(Raw records)
....

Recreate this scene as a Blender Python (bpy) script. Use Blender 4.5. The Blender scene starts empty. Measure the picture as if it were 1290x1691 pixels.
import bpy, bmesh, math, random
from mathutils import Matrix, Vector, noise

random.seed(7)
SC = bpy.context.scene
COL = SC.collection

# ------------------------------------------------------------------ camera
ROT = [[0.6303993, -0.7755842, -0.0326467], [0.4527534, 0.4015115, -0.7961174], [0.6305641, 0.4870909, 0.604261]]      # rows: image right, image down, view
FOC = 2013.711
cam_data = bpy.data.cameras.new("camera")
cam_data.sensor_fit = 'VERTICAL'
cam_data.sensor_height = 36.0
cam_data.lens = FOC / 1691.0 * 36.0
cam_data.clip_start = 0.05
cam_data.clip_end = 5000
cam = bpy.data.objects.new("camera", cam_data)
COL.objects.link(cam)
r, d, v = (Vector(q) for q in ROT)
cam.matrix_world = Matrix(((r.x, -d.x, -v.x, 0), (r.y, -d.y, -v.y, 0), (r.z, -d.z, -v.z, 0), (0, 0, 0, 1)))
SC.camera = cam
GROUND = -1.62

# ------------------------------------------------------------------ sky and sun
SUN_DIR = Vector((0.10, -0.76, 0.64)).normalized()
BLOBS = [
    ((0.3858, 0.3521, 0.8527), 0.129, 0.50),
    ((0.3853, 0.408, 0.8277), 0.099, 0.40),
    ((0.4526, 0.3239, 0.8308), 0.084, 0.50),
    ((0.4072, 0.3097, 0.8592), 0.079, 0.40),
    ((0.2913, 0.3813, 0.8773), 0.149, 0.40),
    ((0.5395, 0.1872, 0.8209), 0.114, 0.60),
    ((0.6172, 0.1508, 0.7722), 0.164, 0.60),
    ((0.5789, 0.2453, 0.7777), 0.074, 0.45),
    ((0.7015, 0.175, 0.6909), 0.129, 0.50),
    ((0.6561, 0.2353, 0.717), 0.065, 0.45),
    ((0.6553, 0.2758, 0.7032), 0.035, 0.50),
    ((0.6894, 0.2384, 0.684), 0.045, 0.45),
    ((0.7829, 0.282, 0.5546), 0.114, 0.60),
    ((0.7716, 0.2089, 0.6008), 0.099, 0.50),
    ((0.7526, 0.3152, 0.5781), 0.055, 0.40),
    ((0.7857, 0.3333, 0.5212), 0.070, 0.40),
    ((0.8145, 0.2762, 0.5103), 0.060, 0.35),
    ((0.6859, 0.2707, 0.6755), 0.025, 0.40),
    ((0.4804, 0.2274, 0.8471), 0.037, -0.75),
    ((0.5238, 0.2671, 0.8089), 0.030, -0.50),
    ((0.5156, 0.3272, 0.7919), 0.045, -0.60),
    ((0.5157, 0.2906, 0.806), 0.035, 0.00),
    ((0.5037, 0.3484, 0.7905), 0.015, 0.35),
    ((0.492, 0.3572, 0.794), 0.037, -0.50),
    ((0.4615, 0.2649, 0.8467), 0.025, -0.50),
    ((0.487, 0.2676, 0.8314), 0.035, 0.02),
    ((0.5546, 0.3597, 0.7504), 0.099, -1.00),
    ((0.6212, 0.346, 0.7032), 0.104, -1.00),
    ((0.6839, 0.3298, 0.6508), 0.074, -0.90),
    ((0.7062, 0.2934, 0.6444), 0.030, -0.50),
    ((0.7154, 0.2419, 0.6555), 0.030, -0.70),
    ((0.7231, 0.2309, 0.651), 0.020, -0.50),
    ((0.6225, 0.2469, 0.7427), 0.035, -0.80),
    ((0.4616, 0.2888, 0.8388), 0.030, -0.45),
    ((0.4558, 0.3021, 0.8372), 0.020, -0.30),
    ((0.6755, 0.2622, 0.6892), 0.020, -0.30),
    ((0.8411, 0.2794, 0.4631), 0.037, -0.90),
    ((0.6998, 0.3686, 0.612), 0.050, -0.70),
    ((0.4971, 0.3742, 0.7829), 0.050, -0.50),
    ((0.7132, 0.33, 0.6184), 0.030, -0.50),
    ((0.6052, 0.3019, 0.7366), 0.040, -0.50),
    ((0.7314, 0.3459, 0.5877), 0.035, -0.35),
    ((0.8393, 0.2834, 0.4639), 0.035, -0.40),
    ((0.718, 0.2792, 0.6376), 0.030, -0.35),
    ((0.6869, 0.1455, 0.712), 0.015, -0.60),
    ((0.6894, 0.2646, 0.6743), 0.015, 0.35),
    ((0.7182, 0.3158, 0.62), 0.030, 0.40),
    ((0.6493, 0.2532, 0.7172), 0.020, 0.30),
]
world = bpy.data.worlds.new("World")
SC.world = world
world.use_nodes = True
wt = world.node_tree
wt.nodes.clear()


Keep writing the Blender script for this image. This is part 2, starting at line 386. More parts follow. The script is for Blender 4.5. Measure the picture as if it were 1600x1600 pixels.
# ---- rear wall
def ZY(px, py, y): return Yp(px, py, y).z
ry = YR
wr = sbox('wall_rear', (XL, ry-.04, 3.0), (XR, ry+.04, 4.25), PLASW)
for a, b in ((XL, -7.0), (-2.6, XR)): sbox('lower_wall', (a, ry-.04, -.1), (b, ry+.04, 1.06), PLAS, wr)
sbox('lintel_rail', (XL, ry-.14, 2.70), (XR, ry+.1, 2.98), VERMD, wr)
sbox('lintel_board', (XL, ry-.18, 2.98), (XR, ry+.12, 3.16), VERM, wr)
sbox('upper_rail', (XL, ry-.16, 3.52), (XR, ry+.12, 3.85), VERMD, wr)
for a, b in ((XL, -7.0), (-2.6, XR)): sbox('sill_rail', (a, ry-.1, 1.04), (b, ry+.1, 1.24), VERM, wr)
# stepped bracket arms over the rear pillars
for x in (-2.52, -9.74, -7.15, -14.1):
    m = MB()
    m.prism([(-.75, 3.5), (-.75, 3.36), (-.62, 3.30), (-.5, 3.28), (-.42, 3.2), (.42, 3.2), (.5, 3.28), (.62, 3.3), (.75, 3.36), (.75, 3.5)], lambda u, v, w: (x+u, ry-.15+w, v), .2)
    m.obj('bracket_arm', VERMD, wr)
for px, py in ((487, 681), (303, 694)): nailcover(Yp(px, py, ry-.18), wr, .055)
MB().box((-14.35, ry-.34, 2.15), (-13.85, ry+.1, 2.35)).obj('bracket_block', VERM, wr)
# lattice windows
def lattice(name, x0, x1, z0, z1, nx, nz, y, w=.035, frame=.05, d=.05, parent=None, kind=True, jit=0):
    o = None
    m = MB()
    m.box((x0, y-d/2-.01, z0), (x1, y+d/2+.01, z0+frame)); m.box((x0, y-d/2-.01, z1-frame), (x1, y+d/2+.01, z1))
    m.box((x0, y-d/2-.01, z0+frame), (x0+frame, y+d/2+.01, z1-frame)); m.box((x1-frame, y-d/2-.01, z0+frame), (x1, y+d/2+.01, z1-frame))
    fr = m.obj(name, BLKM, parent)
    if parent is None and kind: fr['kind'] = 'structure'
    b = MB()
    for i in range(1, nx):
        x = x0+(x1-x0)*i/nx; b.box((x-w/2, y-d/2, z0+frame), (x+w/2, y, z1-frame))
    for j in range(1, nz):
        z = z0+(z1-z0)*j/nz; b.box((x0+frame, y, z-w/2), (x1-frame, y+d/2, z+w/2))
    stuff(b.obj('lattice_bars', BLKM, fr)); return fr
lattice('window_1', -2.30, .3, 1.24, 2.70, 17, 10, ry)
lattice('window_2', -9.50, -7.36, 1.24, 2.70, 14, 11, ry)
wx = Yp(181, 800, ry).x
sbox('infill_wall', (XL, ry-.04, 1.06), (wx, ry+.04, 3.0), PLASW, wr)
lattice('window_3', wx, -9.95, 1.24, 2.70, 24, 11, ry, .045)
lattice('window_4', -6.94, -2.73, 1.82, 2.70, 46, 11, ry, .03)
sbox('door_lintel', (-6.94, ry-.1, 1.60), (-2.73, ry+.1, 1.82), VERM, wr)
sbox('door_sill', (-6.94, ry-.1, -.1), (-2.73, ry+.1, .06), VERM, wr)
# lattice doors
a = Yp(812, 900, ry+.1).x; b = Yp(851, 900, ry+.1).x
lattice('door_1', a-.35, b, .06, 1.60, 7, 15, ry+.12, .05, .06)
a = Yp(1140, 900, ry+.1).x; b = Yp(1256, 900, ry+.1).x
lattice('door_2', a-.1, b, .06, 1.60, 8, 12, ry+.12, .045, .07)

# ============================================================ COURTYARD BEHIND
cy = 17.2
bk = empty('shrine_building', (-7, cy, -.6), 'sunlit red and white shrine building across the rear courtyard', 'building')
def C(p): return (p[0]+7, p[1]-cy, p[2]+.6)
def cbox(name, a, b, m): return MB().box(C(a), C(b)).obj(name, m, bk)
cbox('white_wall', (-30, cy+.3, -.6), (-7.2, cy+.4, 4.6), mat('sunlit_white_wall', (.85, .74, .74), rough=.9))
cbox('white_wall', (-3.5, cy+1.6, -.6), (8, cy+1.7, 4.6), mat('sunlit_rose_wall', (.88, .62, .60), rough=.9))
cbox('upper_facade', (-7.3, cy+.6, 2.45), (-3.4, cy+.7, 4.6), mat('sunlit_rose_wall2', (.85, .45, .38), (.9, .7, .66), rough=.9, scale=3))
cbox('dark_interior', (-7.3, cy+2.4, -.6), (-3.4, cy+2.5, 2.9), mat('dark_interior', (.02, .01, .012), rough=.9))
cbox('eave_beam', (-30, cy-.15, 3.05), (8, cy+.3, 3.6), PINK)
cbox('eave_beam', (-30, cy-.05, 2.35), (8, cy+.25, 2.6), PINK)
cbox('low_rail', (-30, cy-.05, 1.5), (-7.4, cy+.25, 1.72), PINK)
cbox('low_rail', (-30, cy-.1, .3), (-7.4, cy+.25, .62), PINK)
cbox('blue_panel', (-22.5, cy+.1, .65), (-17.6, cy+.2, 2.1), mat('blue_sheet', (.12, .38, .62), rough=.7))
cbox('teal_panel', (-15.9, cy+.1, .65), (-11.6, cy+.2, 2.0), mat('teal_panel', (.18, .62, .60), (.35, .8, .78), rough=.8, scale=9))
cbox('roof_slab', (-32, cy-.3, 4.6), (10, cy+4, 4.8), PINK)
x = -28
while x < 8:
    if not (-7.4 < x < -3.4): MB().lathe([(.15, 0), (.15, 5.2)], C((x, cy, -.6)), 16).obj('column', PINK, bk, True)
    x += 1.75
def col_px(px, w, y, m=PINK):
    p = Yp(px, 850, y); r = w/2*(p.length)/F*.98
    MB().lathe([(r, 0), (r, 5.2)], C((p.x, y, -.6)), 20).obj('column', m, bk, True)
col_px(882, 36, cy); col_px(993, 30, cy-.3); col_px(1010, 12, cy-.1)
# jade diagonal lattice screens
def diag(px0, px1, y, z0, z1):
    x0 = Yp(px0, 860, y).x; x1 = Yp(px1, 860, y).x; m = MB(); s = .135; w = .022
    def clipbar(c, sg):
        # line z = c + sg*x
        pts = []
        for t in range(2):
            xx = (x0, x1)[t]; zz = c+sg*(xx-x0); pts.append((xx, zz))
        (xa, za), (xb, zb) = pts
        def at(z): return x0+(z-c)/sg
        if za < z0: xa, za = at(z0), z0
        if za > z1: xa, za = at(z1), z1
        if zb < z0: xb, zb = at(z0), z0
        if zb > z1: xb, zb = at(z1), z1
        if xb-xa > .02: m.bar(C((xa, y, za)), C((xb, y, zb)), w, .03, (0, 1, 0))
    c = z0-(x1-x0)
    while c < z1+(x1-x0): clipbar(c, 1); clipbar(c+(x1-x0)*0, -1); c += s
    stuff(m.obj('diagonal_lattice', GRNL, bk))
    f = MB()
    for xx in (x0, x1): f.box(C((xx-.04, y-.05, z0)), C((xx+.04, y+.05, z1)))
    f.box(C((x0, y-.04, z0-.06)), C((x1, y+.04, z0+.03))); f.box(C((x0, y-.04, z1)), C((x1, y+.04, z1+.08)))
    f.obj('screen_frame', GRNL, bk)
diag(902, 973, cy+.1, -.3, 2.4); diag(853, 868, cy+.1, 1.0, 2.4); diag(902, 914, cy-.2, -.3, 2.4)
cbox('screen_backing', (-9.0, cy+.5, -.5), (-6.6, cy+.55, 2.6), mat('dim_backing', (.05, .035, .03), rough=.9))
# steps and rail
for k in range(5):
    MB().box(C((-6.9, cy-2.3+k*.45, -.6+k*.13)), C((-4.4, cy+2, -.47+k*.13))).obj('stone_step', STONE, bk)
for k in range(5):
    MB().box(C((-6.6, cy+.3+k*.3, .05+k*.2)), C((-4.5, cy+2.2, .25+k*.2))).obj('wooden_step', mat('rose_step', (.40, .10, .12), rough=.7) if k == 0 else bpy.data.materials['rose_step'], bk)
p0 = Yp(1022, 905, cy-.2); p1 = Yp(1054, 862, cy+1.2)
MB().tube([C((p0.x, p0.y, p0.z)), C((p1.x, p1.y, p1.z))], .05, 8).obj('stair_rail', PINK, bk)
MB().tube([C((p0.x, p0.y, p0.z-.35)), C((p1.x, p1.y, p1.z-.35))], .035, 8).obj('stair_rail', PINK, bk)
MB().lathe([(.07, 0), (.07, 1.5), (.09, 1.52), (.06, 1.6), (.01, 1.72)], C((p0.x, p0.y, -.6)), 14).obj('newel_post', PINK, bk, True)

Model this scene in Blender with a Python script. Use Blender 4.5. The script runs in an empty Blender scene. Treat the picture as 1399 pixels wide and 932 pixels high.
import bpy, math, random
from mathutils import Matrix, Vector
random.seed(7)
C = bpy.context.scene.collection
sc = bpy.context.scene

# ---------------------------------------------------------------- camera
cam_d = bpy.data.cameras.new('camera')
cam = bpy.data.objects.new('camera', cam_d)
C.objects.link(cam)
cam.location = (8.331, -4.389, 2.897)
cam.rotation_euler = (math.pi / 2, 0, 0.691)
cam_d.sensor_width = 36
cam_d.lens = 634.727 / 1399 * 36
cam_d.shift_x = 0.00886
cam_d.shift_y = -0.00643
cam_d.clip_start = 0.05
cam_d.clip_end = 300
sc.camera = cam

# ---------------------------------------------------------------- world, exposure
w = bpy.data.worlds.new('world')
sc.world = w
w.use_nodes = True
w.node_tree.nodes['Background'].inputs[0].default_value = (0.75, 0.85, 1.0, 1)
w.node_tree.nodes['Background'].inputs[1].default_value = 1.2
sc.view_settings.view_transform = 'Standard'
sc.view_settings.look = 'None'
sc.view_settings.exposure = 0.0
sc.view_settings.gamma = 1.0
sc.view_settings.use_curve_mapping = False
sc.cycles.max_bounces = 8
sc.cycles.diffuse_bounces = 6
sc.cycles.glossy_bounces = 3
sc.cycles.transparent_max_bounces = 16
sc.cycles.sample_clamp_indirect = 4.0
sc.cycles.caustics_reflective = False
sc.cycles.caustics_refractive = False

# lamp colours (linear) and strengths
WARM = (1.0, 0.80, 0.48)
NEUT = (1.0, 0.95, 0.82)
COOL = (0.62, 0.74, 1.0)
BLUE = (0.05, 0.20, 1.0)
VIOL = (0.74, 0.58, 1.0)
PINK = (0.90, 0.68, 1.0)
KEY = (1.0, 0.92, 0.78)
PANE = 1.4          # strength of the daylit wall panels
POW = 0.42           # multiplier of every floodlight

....

## What is required
Give again the run of lines that opens at the line with "(.88, .62, .60), rough=.9))" and closes at the line with "cbox('low_rail', (-30, cy-.05, 1.5), (-7.4, cy+.25, 1.72), PINK)", exactly, and only that run.

## Solution to this exercise
cbox('white_wall', (-3.5, cy+1.6, -.6), (8, cy+1.7, 4.6), mat('sunlit_rose_wall', (.88, .62, .60), rough=.9))
cbox('upper_facade', (-7.3, cy+.6, 2.45), (-3.4, cy+.7, 4.6), mat('sunlit_rose_wall2', (.85, .45, .38), (.9, .7, .66), rough=.9, scale=3))
cbox('dark_interior', (-7.3, cy+2.4, -.6), (-3.4, cy+2.5, 2.9), mat('dark_interior', (.02, .01, .012), rough=.9))
cbox('eave_beam', (-30, cy-.15, 3.05), (8, cy+.3, 3.6), PINK)
cbox('eave_beam', (-30, cy-.05, 2.35), (8, cy+.25, 2.6), PINK)
cbox('low_rail', (-30, cy-.05, 1.5), (-7.4, cy+.25, 1.72), PINK)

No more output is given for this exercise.